Travel Yukon tweaks tourism campaign to avoid legal snafu

After three days on the air, the advertising firm behind Travel Yukon's latest marketing campaign realized it was wiser not to compare the territory to a budget motel chain.

After three days on the air, the advertising firm behind Travel Yukon’s latest marketing campaign realized it was wiser not to compare the territory to a budget motel chain.

In a news release on Wednesday, Outside the Cube announced it was changing the original tag line from “We’ll leave a light on for you” to “Come to my Yukon – we’ll light the way.”

The change comes a few days after the much-hyped launch of a brand new winter commercial on Monday.

Viewers began commenting on various social media websites that the tag line bore glaring similarities to the one used by Motel 6, which is “We’ll leave the light on for you.”

The motel chain, founded in 1962 in Santa Barbara, California, registered the trade-mark in 1988.

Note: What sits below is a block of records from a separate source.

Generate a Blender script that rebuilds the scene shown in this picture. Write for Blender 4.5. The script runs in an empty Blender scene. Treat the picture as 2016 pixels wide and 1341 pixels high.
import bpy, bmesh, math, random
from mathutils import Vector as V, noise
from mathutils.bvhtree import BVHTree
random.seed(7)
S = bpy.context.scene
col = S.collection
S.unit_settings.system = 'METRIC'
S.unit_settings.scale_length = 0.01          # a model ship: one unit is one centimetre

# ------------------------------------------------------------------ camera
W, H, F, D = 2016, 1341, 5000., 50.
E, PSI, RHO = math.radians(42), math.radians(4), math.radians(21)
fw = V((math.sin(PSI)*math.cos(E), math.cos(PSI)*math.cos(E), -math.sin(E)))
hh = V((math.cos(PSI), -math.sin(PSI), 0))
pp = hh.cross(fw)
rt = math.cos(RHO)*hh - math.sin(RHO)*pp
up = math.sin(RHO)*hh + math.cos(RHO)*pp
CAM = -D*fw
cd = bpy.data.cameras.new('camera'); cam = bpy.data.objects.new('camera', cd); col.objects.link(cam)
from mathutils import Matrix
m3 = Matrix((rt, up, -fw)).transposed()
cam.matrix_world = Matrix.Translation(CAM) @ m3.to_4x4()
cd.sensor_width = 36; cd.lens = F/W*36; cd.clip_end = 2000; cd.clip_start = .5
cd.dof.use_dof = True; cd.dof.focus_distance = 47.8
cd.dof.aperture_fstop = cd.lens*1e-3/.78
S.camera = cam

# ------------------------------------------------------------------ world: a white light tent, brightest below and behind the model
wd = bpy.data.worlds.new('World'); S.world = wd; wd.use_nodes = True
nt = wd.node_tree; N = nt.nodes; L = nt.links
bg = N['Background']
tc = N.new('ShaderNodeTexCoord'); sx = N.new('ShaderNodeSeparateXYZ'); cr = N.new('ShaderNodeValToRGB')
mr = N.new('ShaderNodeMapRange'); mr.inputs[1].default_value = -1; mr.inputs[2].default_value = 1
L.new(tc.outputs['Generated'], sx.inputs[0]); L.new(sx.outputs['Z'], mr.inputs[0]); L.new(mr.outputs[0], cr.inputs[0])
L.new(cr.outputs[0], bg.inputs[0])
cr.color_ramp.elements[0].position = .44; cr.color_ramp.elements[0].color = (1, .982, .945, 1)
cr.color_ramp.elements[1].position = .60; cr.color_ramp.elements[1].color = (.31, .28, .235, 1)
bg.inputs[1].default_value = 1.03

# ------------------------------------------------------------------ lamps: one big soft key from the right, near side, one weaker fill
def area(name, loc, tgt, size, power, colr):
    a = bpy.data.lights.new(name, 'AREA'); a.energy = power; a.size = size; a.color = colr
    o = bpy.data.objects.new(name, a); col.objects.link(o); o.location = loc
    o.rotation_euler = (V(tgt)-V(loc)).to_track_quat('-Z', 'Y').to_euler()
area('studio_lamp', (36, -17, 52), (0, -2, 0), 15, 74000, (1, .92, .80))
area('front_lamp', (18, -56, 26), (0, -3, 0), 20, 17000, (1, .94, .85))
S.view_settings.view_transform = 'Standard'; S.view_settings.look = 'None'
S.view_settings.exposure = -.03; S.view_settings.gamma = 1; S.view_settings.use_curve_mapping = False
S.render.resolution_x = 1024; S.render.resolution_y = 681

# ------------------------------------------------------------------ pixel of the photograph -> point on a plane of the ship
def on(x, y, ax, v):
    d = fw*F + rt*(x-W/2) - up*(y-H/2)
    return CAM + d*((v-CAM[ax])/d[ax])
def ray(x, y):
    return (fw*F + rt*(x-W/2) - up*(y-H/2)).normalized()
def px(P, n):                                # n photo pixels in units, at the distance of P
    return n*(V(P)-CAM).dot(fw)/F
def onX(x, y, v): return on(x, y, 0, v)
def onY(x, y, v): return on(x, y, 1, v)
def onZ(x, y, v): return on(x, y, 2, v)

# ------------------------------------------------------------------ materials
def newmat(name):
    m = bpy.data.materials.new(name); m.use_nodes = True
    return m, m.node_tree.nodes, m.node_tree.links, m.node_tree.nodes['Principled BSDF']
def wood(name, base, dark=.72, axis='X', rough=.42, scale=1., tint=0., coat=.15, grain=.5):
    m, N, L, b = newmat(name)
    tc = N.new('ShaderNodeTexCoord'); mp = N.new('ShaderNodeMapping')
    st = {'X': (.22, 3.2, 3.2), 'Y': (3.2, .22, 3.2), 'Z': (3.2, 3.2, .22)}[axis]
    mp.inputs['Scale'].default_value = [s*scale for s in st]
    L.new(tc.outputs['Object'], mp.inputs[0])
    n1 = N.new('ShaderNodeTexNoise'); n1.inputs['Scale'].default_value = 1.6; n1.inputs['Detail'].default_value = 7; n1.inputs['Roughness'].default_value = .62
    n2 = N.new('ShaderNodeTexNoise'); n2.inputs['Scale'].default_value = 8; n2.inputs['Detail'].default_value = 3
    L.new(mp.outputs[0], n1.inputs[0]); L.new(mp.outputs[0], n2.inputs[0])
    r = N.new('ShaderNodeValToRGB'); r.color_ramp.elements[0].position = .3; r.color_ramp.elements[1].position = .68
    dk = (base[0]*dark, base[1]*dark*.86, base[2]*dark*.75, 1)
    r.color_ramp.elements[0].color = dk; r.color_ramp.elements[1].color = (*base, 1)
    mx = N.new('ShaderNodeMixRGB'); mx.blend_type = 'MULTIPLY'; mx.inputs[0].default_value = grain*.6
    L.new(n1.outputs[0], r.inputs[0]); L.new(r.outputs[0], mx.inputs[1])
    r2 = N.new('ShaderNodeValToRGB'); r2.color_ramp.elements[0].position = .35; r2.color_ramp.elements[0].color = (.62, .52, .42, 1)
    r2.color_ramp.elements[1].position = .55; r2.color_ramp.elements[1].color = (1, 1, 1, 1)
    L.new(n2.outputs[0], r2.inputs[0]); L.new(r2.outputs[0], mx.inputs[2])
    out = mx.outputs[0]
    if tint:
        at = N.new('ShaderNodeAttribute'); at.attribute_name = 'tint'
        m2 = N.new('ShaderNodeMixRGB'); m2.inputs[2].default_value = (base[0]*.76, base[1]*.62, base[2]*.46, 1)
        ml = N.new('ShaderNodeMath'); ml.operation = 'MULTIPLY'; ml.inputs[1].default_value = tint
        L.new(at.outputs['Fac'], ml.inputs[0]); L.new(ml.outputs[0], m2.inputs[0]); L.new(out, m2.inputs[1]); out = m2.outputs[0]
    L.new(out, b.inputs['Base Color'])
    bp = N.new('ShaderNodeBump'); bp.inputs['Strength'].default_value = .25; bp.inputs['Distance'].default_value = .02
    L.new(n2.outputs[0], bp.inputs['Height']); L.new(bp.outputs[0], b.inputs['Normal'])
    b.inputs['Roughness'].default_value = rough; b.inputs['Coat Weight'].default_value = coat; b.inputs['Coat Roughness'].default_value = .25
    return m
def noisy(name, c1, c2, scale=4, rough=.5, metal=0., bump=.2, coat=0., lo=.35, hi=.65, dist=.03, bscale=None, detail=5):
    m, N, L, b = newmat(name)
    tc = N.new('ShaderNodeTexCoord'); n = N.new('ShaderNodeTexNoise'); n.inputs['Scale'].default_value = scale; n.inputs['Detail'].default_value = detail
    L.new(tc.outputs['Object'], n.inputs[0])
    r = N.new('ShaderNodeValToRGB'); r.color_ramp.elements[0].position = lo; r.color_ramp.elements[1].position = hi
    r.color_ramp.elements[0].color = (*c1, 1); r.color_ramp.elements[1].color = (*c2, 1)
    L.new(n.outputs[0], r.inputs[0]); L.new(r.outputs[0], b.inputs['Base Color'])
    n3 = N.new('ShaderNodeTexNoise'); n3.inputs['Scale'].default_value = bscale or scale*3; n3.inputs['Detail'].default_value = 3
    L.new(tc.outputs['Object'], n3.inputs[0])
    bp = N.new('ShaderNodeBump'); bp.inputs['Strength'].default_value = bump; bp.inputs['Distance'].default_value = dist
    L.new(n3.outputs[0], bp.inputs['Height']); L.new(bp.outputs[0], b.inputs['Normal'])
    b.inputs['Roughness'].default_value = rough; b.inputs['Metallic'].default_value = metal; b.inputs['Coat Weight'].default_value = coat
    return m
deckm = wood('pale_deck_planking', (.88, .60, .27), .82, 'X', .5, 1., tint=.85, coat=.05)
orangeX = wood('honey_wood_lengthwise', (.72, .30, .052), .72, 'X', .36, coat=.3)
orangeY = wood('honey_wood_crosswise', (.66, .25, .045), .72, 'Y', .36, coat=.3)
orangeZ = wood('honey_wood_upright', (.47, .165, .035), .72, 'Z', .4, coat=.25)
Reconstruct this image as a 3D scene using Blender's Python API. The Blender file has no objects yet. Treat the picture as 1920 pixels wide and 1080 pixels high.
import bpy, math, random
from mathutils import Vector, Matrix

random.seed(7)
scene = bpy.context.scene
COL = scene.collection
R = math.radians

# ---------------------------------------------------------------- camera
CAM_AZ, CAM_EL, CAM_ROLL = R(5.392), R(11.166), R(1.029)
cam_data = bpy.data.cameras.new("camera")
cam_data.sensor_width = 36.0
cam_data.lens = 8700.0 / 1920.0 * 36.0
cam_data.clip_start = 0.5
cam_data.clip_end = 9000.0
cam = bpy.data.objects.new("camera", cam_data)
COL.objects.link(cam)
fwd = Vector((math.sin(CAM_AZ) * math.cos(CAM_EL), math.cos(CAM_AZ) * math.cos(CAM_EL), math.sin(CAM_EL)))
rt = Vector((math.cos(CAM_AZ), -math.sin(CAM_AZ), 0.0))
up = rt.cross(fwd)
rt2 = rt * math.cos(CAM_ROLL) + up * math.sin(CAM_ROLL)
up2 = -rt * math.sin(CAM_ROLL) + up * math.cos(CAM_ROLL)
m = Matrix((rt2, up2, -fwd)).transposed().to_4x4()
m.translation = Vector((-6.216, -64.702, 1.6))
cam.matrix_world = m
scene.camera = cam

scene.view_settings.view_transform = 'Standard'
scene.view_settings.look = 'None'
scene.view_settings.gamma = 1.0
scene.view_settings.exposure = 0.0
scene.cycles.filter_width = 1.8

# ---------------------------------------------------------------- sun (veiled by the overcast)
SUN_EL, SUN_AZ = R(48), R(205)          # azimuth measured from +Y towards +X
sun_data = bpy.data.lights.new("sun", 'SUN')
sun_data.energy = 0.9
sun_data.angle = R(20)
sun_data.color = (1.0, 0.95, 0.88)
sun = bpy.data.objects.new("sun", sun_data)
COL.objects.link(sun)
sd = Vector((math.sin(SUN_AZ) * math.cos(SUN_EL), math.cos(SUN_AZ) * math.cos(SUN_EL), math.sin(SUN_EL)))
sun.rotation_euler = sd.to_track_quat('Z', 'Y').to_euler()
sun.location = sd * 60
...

Upon learning about the potential conflict, Outside the Cube suggesting the new tag line to Travel Yukon, which agreed.

“While no issues have arisen as a result of the just launched campaign and the advice of our legal and trademark advisors suggest there are options to move forward as is, Outside the Cube has advised the client to accept a copy change,” the company’s release stated.

Outside the Cube says it had verified, through the website of the Canada Intellectual Property Office, that no results were returned for the original tag line.

But a quick Google search of “We’ll leave a light on for you” yields many links to Motel 6 websites.

The new tag line, Outside the Cube explains, still contains the campaign’s three key messages: an authentic Yukon story, an invite from an actual Yukoner and the highlights of both the northern lights and midnight sun.

Outside the Cube did not respond to a request for comment by press time.

The commercial, featuring a new voice over by Moira Sauer, was re-released on Thursday afternoon.

Ariel Katz, an associate professor at the Faculty of Law of the University of Toronto, said it was hard to determine whether keeping the original tag line would have constituted a trademark infringement in any way.

“The question isn’t the degree of similarity but how the tagline is used and whether it is confusingly similar,” he wrote in an email.